Erik ten Hag’s Ming the Merciless act has given United only flashes of glory

And so the real business begins. The four months since Sir Jim Ratcliffe and Ineos bought a little over a quarter of Manchester United have been the phoney war. No transfers could be done, so little could be changed on the pitch. The task of Ratcliffe and his advisers was to watch and learn and rejig the executive tier so that when the window opens they are ready to act.
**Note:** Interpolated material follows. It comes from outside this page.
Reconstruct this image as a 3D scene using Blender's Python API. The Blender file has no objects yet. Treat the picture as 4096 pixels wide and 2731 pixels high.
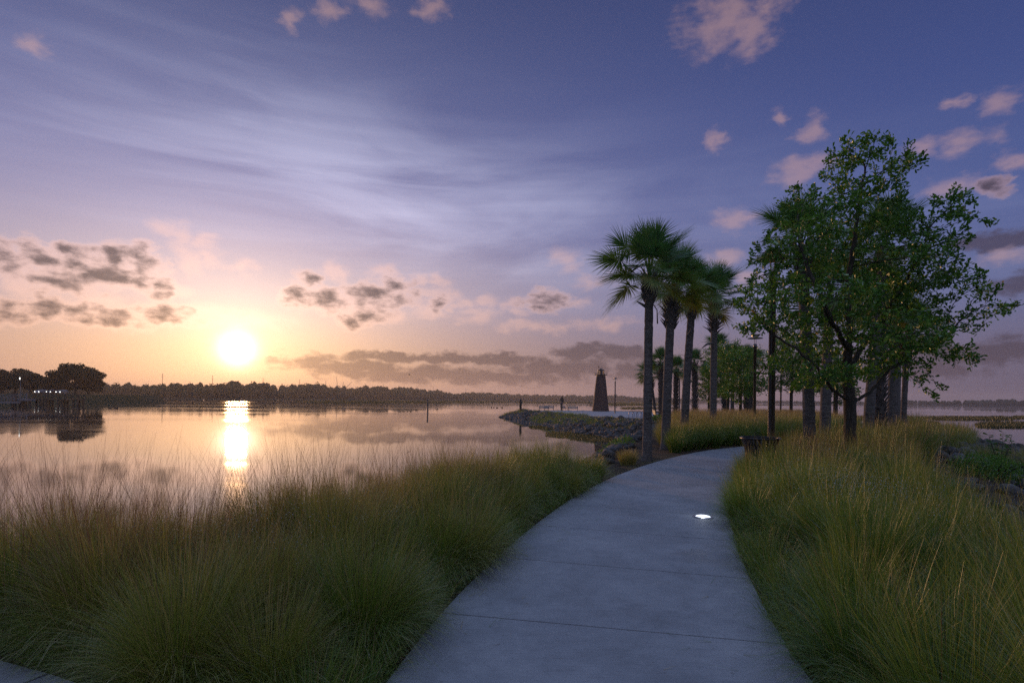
import bpy, bmesh, math, random
import numpy as np
from mathutils import Matrix, Vector

# ------------------------------------------------------------------ camera
F = 2275.0          # focal length in photo pixels (4096 wide)
PX, PY = 2048.0, 1594.5
ROLL = 0.011
CAMZ = 1.6
sc = bpy.context.scene
COL = sc.collection
cam_d = bpy.data.cameras.new("camera")
cam = bpy.data.objects.new("camera", cam_d)
COL.objects.link(cam)
cam_d.sensor_width = 36.0
cam_d.lens = F / 4096.0 * 36.0
cam_d.shift_y = (PY - 1365.5) / 4096.0
cam_d.clip_start = 0.05
cam_d.clip_end = 20000
cam.matrix_world = Matrix.Translation((0, 0, CAMZ)) @ Matrix.Rotation(math.pi / 2, 4, 'X') @ Matrix.Rotation(ROLL, 4, 'Z')
sc.camera = cam


def ray(px, py):
    u = (px - PX) / F
    v = (PY - py) / F
    return u * math.cos(ROLL) - v * math.sin(ROLL), v * math.cos(ROLL) + u * math.sin(ROLL)


def at(px, py, D):
    x, z = ray(px, py)
    return Vector((x * D, D, CAMZ + z * D))


# ------------------------------------------------------------------ world, sun, exposure
SX, SZ = ray(949, 1398)
SUN_AZ = math.atan2(SX, 1.0)
SUN_EL = math.atan2(SZ, math.hypot(SX, 1.0))
world = bpy.data.worlds.new("World")
sc.world = world
world.use_nodes = True
sc.view_settings.view_transform = 'Standard'
sc.view_settings.look = 'None'
sc.view_settings.exposure = 0.0
sc.view_settings.gamma = 1.0


class NT:
    """small helper to write node maths"""
    def __init__(s, tree):
        s.t = tree

    def new(s, typ, **kw):
        n = s.t.nodes.new(typ)
        for k, v in kw.items():
            setattr(n, k, v)
        return n

    def put(s, sock, v):
        if isinstance(v, bpy.types.NodeSocket):
            s.t.links.new(v, sock)
        elif v is not None:
            if isinstance(v, (tuple, list)) and len(v) == 3 and sock.type == 'RGBA':
                v = (*v, 1)
            if isinstance(v, (int, float)) and sock.type == 'VECTOR':
                v = (v, v, v)
            sock.default_value = v

    def m(s, op, a, b=None, c=None, clamp=False):
        n = s.new('ShaderNodeMath', operation=op, use_clamp=clamp)
        s.put(n.inputs[0], a); s.put(n.inputs[1], b); s.put(n.inputs[2], c)
        return n.outputs[0]

    def v(s, op, a, b=None, c=None, out=0):
        n = s.new('ShaderNodeVectorMath', operation=op)
        s.put(n.inputs[0], a)
        if b is not None: s.put(n.inputs[1], b)
        if c is not None: s.put(n.inputs[2], c)
        return n.outputs['Value' if out else 'Vector']

    def scale(s, a, f):
        n = s.new('ShaderNodeVectorMath', operation='SCALE')
        s.put(n.inputs[0], a); s.put(n.inputs['Scale'], f)
        return n.outputs[0]

    def mix(s, f, a, b):
        n = s.new('ShaderNodeMix', data_type='RGBA')
        s.put(n.inputs[0], f); s.put(n.inputs[6], a); s.put(n.inputs[7], b)
        return n.outputs[2]

    def sst(s, x, a, b):
        n = s.new('ShaderNodeMapRange', interpolation_type='SMOOTHSTEP')
        s.put(n.inputs[0], x); n.inputs[1].default_value = a; n.inputs[2].default_value = b
        return n.outputs[0]

    def lin(s, x, a, b, c, d):
        n = s.new('ShaderNodeMapRange')
        s.put(n.inputs[0], x)
        for i, q in enumerate((a, b, c, d)): n.inputs[i + 1].default_value = q
        return n.outputs[0]

    def noise(s, vec, scale=1.0, detail=4, rough=.5, dist=0.0, color=False):
        n = s.new('ShaderNodeTexNoise')
        if vec is not None: s.put(n.inputs['Vector'], vec)
        n.inputs['Scale'].default_value = scale
        n.inputs['Detail'].default_value = detail
        n.inputs['Roughness'].default_value = rough
        n.inputs['Distortion'].default_value = dist
        return n.outputs['Color' if color else 'Fac']

    def ramp(s, x, stops, interp='LINEAR'):
        n = s.new('ShaderNodeValToRGB')
        s.put(n.inputs[0], x)
        r = n.color_ramp
        r.interpolation = interp
        while len(r.elements) < len(stops): r.elements.new(.5)
        for e, (p, c) in zip(r.elements, stops):
            e.position = p
            e.color = (*c, 1)
        return n.outputs[0]


def build_world():
    t = world.node_tree
    t.nodes.clear()
    N = NT(t)
    out = N.new('ShaderNodeOutputWorld')
    bg = N.new('ShaderNodeBackground')
    t.links.new(bg.outputs[0], out.inputs[0])
    tc = N.new('ShaderNodeTexCoord').outputs['Generated']
    sep = N.new('ShaderNodeSeparateXYZ'); t.links.new(tc, sep.inputs[0])
    x, y, z = sep.outputs
    D2R = 180 / math.pi
    az = N.m('MULTIPLY', N.m('ARCTAN2', x, y), D2R)
    el = N.m('MULTIPLY', N.m('ARCSINE', z), D2R)
    comb = N.new('ShaderNodeCombineXYZ'); t.links.new(az, comb.inputs[0]); t.links.new(el, comb.inputs[1])
    P = comb.outputs[0]
    saz, sel = SUN_AZ * D2R, SUN_EL * D2R
    # clear-sky gradient by elevation; unseen zenith brightened to fill the foreground
    e01 = N.m('DIVIDE', N.m('MAXIMUM', el, 0.0), 90.0)
    base = N.ramp(e01, [(0.0, (.105, .088, .150)), (.045, (.130, .112, .190)), (.10, (.112, .135, .295)), (.18, (.068, .102, .285)),
                        (.28, (.042, .068, .225)), (.40, (.030, .046, .155)), (.52, (.20, .29, .52)), (1.0, (.33, .43, .70))])
    # brightness added to the unseen sky behind the camera, fills camera-facing sides
    back_fill = N.m('MULTIPLY', N.sst(N.m('ABSOLUTE', az), 75.0, 140.0), N.ramp(e01, [(0, (.5, .5, .5)), (.2, (1, 1, 1)), (.6, (.6, .6, .6)), (1, (0, 0, 0))]))
    base = N.v('ADD', base, N.scale((.26, .27, .31), back_fill))
    daz = N.m('SUBTRACT', az, saz)
    dele = N.m('SUBTRACT', el, sel)
    # forward-scattered light round the low sun, wider along the horizon
    da2 = N.m('POWER', N.m('MULTIPLY', N.m('ABSOLUTE', daz), .54), 2.0)
    th = N.m('SQRT', N.m('ADD', da2, N.m('POWER', N.m('ABSOLUTE', dele), 2.0)))
    glow = N.m('MULTIPLY', N.m('EXPONENT', N.m('DIVIDE', th, -7.6)), 1.70)
    gcol = N.ramp(e01, [(0.0, (1, .49, .14)), (.05, (1, .56, .22)), (.12, (1, .69, .47)), (.22, (1, .82, .90)), (.4, (1, 1, 1.2))])
    sdir = (math.sin(SUN_AZ) * math.cos(SUN_EL), math.cos(SUN_AZ) * math.cos(SUN_EL), math.sin(SUN_EL))
    dt = N.v('DOT_PRODUCT', N.v('NORMALIZE', tc), sdir, out=1)
    ang = N.m('MULTIPLY', N.m('ARCCOSINE', N.m('MINIMUM', dt, 1.0)), D2R)
    core = N.m('MULTIPLY', N.m('EXPONENT', N.m('MULTIPLY', N.m('POWER', N.m('DIVIDE', ang, 1.25), 2.0), -1.0)), 2.6)
    halo = N.m('MULTIPLY', N.m('EXPONENT', N.m('DIVIDE', ang, -3.2)), .62)
    sky = N.v('ADD', base, N.scale(gcol, glow))
    # high cirrus veil: long soft streaks
    mp = N.new('ShaderNodeMapping'); t.links.new(P, mp.inputs[0])
    mp.inputs['Rotation'].default_value = (0, 0, math.radians(17))
    mp.inputs['Scale'].default_value = (.035, .16, 1)
    cn = N.noise(mp.outputs[0], 1.0, 5, .55, .6)
    mp2 = N.new('ShaderNodeMapping'); t.links.new(P, mp2.inputs[0])
    mp2.inputs['Rotation'].default_value = (0, 0, math.radians(12))
    mp2.inputs['Scale'].default_value = (.02, .45, 1)
    cn2 = N.noise(mp2.outputs[0], 1.0, 6, .6, .3)
    veil = N.m('ADD', N.m('MULTIPLY', N.sst(cn, .36, .66), .75), N.m('MULTIPLY', N.sst(cn2, .42, .70), .3))
    band = N.m('EXPONENT', N.m('MULTIPLY', N.m('POWER', N.m('DIVIDE', N.m('SUBTRACT', el, N.m('ADD', 17.5, N.m('MULTIPLY', az, -.12))), 7.0), 2.0), -1.0))
    bandx = N.m('EXPONENT', N.m('MULTIPLY', N.m('POWER', N.m('DIVIDE', N.m('ADD', az, 14.0), 24.0), 2.0), -1.0))
    vmask = N.m('MULTIPLY', N.m('MULTIPLY', veil, band), N.m('ADD', bandx, .12))
    sky = N.v('ADD', sky, N.scale((.25, .245, .28), vmask))
    # small clouds, each placed by its own direction in the sky
    wn = N.noise(N.v('MULTIPLY', P, (.30, .5, 0)), 1.0, 5, .62, 0, color=True)
    W = N.v('ADD', P, N.v('MULTIPLY', N.v('SUBTRACT', wn, (.5, .5, .5)), (4.4, 2.4, 0)))
    fine = N.noise(N.v('MULTIPLY', P, (.55, 1.0, 0)), 1.0, 6, .56)

    def blobs(lst):
        acc = None
        for cx, cy, rx, ry in lst:
            ux, uz = ray(cx * 1.7415, cy * 1.7415)
            a = math.degrees(math.atan2(ux, 1)); e = math.degrees(math.atan2(uz, math.hypot(ux, 1)))
            k = 1.7415 / F * D2R
            sx = 1 / (rx * k * math.cos(math.radians(a)) ** 2 * 1.55 + .60); sy = 1 / (ry * k * math.cos(math.radians(a)) * 1.85 + .42)
            q = N.v('MULTIPLY_ADD', W, (sx, sy, 0), (-a * sx, -e * sy, 0))
            l = N.v('LENGTH', q, out=1)
            acc = l if acc is None else N.m('MINIMUM', acc, l)
        return N.m('ADD', N.m('SUBTRACT', 1.0, acc), N.m('MULTIPLY', N.m('SUBTRACT', fine, .5), 1.5))

    light = [(420,547,22,20),(379,531,24,9),(448,595,32,20),(489,591,18,18),(557,612,20,13),(326,571,12,8),(478,556,20,10),(366,620,28,8),
             (246,689,44,9),(489,718,60,12),(581,732,70,12),(58,655,26,14),(772,625,20,12),(882,627,28,8),(801,703,60,12),(904,726,32,6),
             (933,672,16,6),(992,674,26,9),(1028,678,18,7),(1010,649,15,8),(970,645,14,4),(1112,693,24,7),(1065,693,20,5),(1329,691,22,6),(1178,718,26,5),
             (1233,751,80,5),(1299,596,26,16),(1358,643,32,7),(1660,48,80,36),(1715,85,40,26),(1762,18,40,12),(750,18,26,12),(665,42,16,9),(840,6,35,9),
             (990,12,25,9),(75,100,28,11),(1690,505,36,16),(1835,390,45,16),(1862,300,20,15),(1795,268,10,8),(2215,320,50,14),(2290,230,28,13),
             (2205,225,12,8),(2185,425,45,12),(2110,335,32,10),(2315,370,16,11),(1665,595,28,8),(1705,640,30,8),(2290,592,40,8),(1390,742,60,7),
             (1178,696,14,7),(396,668,52,9),(1098,722,34,10),(981,712,44,14),(1640,320,12,10),(1860,378,40,8)]
    dark = [(200,618,78,26),(265,625,50,20),(150,628,40,20),(89,591,34,17),(48,617,38,14),(-5,598,28,25),(321,602,30,20),(147,574,28,7),(130,650,42,14),(267,588,25,12),(314,643,25,15),
            (362,660,20,13),(24,714,42,14),(96,708,45,11),(178,720,45,12),(273,728,60,12),(379,725,60,11),(702,642,20,8),(680,678,22,8),(745,687,56,14),
            (862,680,64,17),(904,656,28,9),(809,733,22,7),(845,720,30,11),(1010,696,18,7),(1255,692,40,9),(2275,432,20,8)]
    band_l = [(930,820,170,5),(1050,822,110,6),(800,842,140,9),(960,860,170,8),(1290,845,130,15),(1336,806,45,8),(1425,814,60,10),(1160,826,70,5),
              (1150,870,150,6),(2300,556,90,13),(2345,648,60,15),(2260,805,170,16),(2110,850,120,12),(1500,850,110,14)]
    mL = N.sst(blobs(light), .0, 1.0)
    bD = blobs(dark)
    mD = N.sst(bD, -.12, .42)
    core_d = N.sst(N.m('ADD', bD, N.m('MULTIPLY', N.m('SUBTRACT', fine, .5), .9)), .12, 1.15)
    # flat banks are stretched along the horizon
    mB = N.sst(blobs(band_l), .06, .62)
    warm = N.m('ADD', .55, N.m('MULTIPLY', N.m('MINIMUM', glow, 1.6), .8))
    lit = N.v('ADD', N.scale(sky, .74), N.scale((.42, .235, .165), warm))
    shade = N.v('ADD', N.scale(sky, .16), (.066, .042, .050))
    bank = N.v('ADD', N.scale(sky, .26), (.040, .026, .042))
    bankm = N.m('MULTIPLY', mB, N.lin(glow, .5, 1.6, 1.0, .80))
    sky = N.mix(bankm, sky, bank)
    sky = N.mix(N.m('MULTIPLY', mL, .95), sky, lit)
    sky = N.mix(mD, sky, N.mix(core_d, lit, shade))
    sky = N.v('ADD', sky, N.scale((1, .66, .44), halo))
    sky = N.v('ADD', sky, N.scale((1, .84, .64), core))
    # below the horizon
    sky = N.mix(N.sst(el, -2.0, -.3), (.10, .08, .10), sky)
    nish = N.new('ShaderNodeTexSky')
    try:
        nish.sky_type = 'NISHITA'
        nish.sun_disc = False
        nish.sun_elevation = SUN_EL
        nish.sun_rotation = SUN_AZ
    except Exception:
        pass
    tot = N.v('ADD', N.scale(sky, 10.0), N.scale(nish.outputs[0], .04))
    t.links.new(tot, bg.inputs[0])
    bg.inputs[1].default_value = .1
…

That rejig has been more dramatic than many anticipated. The chief executive, Richard Arnold, and the football director, John Murtough, are just the highest profile departures. Omar Berrada will come in as chief executive from Manchester City when his notice period expires on 13 July while Murtough has effectively been replaced by Jason Wilcox, the new technical director, and Dan Ashworth, who will come in once the terms of his severance from Newcastle have been agreed.

 

Other changes were announced on Tuesday in what feels like a general process of Ineos-ification, suggesting Ratcliffe may have a far bigger hand in the business side of United’s operations than had been anticipated.
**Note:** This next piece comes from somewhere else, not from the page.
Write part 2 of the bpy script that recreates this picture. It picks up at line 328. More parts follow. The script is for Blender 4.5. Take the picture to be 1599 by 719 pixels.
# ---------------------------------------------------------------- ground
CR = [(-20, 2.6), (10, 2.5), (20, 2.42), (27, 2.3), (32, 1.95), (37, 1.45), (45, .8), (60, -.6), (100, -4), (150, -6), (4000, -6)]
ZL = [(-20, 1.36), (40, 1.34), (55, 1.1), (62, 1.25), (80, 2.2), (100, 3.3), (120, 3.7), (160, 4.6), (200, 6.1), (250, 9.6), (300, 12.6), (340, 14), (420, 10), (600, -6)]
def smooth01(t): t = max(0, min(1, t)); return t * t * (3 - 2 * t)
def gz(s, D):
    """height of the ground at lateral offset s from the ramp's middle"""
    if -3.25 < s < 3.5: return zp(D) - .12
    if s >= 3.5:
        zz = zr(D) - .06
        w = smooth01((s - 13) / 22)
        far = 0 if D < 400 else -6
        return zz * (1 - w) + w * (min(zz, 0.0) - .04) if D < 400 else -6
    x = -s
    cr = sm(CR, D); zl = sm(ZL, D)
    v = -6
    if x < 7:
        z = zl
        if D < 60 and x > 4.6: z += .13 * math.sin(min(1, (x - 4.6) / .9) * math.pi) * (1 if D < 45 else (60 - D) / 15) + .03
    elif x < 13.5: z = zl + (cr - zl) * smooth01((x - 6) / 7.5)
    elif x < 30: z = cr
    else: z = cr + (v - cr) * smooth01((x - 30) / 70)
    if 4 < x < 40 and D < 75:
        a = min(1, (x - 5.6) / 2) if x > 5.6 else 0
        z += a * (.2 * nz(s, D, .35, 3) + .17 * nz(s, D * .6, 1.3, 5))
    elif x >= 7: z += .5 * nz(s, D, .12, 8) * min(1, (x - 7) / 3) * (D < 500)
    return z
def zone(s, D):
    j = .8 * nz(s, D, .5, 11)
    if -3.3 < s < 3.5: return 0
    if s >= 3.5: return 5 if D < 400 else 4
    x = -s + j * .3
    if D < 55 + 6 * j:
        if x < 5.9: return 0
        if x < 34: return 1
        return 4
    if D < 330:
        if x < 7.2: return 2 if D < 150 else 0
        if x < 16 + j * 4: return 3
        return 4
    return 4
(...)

The biggest decision for the new regime is over Erik ten Hag. Although he is widely regarded as a dead man walking, the suggestion this week was that Ineos feel he has been let down by the broader management.

 

Ten Hag might also be about to pull off one of the most absurd FA Cup triumphs in history. He is not wrong when he talks about United being one of the most entertaining sides in the country, but even those who buy into the fallacy that football is a branch of showbusiness tend not to advocate throwing away comfortable leads against the likes of Newport and Coventry before winning through.
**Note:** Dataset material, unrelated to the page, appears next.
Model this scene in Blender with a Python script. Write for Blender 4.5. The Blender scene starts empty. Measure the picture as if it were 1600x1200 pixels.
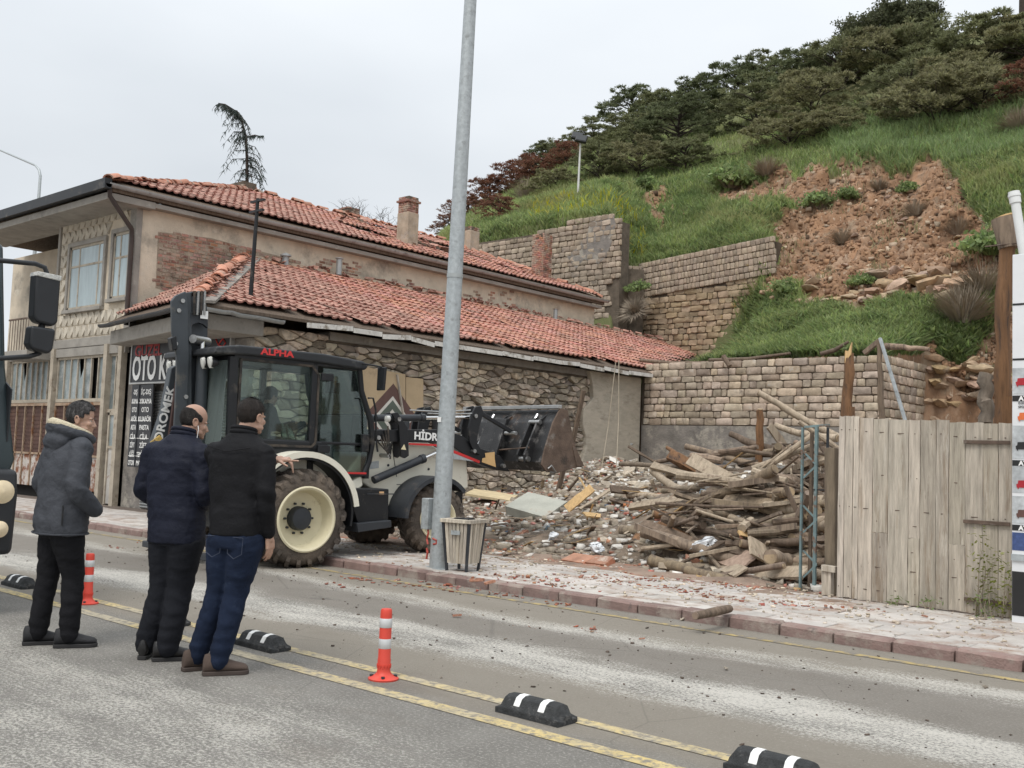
import bpy, bmesh, math, random
import numpy as np
from mathutils import Vector, Matrix, Euler
random.seed(7); np.random.seed(7)
R_ = math.radians
SC = bpy.context.scene
COL = SC.collection
# ------------------------------------------------------------------ camera
FPX, EYE = 1600.0, 1.47
ROLL = R_(2.15); PITCH = R_(4.1438); YAW = R_(41.41)
Fv = Vector((-math.sin(YAW)*math.cos(PITCH), math.cos(YAW)*math.cos(PITCH), math.sin(PITCH)))
R0 = Vector((math.cos(YAW), math.sin(YAW), 0)); U0 = R0.cross(Fv)
Rv = R0*math.cos(ROLL)+U0*math.sin(ROLL); Uv = -R0*math.sin(ROLL)+U0*math.cos(ROLL)
cd = bpy.data.cameras.new('camera'); cam = bpy.data.objects.new('camera', cd); COL.objects.link(cam)
m = Matrix((Rv, Uv, -Fv)).transposed().to_4x4(); m.translation = (0, 0, EYE); cam.matrix_world = m
cd.sensor_width = 36; cd.lens = 36*FPX/1600; cd.clip_end = 900; cd.clip_start = .05
SC.camera = cam
CP = Vector((0, 0, EYE))
def ray(px, py): return Rv*((px-800)/FPX)+Uv*((600-py)/FPX)+Fv
def at(px, py, y):
    d = ray(px, py); return CP+d*(y/d.y)
def atx(px, py, x):
    d = ray(px, py); return CP+d*(x/d.x)
def atz(px, py, z=0.):
    d = ray(px, py); return CP+d*((z-EYE)/d.z)
# ------------------------------------------------------------------ sky and sun (bright overcast)
W = bpy.data.worlds.new('World'); SC.world = W; W.use_nodes = True
nt = W.node_tree; N = nt.nodes; L = nt.links; N.clear()
out = N.new('ShaderNodeOutputWorld'); bg = N.new('ShaderNodeBackground'); L.new(bg.outputs[0], out.inputs[0])
sky = N.new('ShaderNodeTexSky'); sky.sky_type = 'NISHITA'; sky.sun_disc = False
SUN_EL, SUN_AZ = 58, 150      # azimuth: direction the light comes from, degrees from +x anticlockwise
sky.sun_elevation = R_(SUN_EL); sky.sun_rotation = R_(90-SUN_AZ); sky.dust_density = 3
tc = N.new('ShaderNodeTexCoord'); mp = N.new('ShaderNodeMapping'); mp.inputs['Scale'].default_value = (1, 1, 2.6)
nz = N.new('ShaderNodeTexNoise'); nz.inputs['Scale'].default_value = 1.3; nz.inputs['Detail'].default_value = 5; nz.inputs['Roughness'].default_value = .45
L.new(tc.outputs['Generated'], mp.inputs[0]); L.new(mp.outputs[0], nz.inputs[0])
rp = N.new('ShaderNodeValToRGB'); rp.color_ramp.elements[0].position = .32; rp.color_ramp.elements[1].position = .68
rp.color_ramp.elements[0].color = (6.2, 6.6, 7.0, 1); rp.color_ramp.elements[1].color = (8.4, 8.7, 9.0, 1)
L.new(nz.outputs[0], rp.inputs[0])
mx = N.new('ShaderNodeMix'); mx.data_type = 'RGBA'; mx.inputs[0].default_value = .94
L.new(sky.outputs[0], mx.inputs[6]); L.new(rp.outputs[0], mx.inputs[7]); 
# overcast skies are brighter overhead than at the horizon
sx = N.new('ShaderNodeSeparateXYZ'); L.new(tc.outputs['Generated'], sx.inputs[0])
mr = N.new('ShaderNodeMapRange'); L.new(sx.outputs[2], mr.inputs[0]); mr.inputs[1].default_value = .25; mr.inputs[2].default_value = 1; mr.inputs[3].default_value = 1; mr.inputs[4].default_value = 1.75
vm = N.new('ShaderNodeVectorMath'); vm.operation = 'SCALE'; L.new(mx.outputs[2], vm.inputs[0]); L.new(mr.outputs[0], vm.inputs['Scale'])
L.new(vm.outputs[0], bg.inputs[0]); bg.inputs[1].default_value = .092
sd = bpy.data.lights.new('sun', 'SUN'); sd.energy = 1.5; sd.angle = R_(25); sd.color = (1, .96, .9)
so = bpy.data.objects.new('sun', sd); COL.objects.link(so)
az, el = R_(SUN_AZ-180), R_(SUN_EL)
SUN_AZW = R_(-75)   # from behind the camera
sdir = Vector((math.cos(SUN_AZW)*math.cos(el), math.sin(SUN_AZW)*math.cos(el), math.sin(el)))
sky.sun_rotation = R_(90)-SUN_AZW
so.rotation_euler = sdir.to_track_quat('Z', 'Y').to_euler()
SC.view_settings.view_transform = 'Standard'; SC.view_settings.look = 'None'
SC.view_settings.exposure = 0.32; SC.view_settings.gamma = 1
SC.render.engine = 'CYCLES'; SC.cycles.max_bounces = 5; SC.cycles.transparent_max_bounces = 12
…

The 4-3 quarter-final victory over Liverpool stands out even in a season when United and Chelsea have been mixing brilliance and haplessness to unprecedented levels.

 

Bruno Fernandes ended up playing at centre-back, Antony at left-back. Liverpool, masters of chaos, should have been out of sight but found themselves out-chaosed, apparently befuddled by how often they were granted four-on-two breaks. Tactical discourse has been seized by the debate between positionism and relationism, but this was a bold step into a more distant future: no-relationism, just 11 players (eventually 10) scattered to create an unrepeatable harmony of discordance.

 

It would take something unexpected and deeply weird for United to beat Manchester City in the FA Cup final, but this entire run has been unexpected and deeply weird.

 

But the FA Cup did not save Louis van Gaal in 2016 and it may not save Ten Hag. This is not 1990. Last season Ten Hag seemed just the sort of tough, single-minded figure United needed. He managed to offload Cristiano Ronaldo and made the decision that David de Gea’s inability to play out from the back was unsustainable.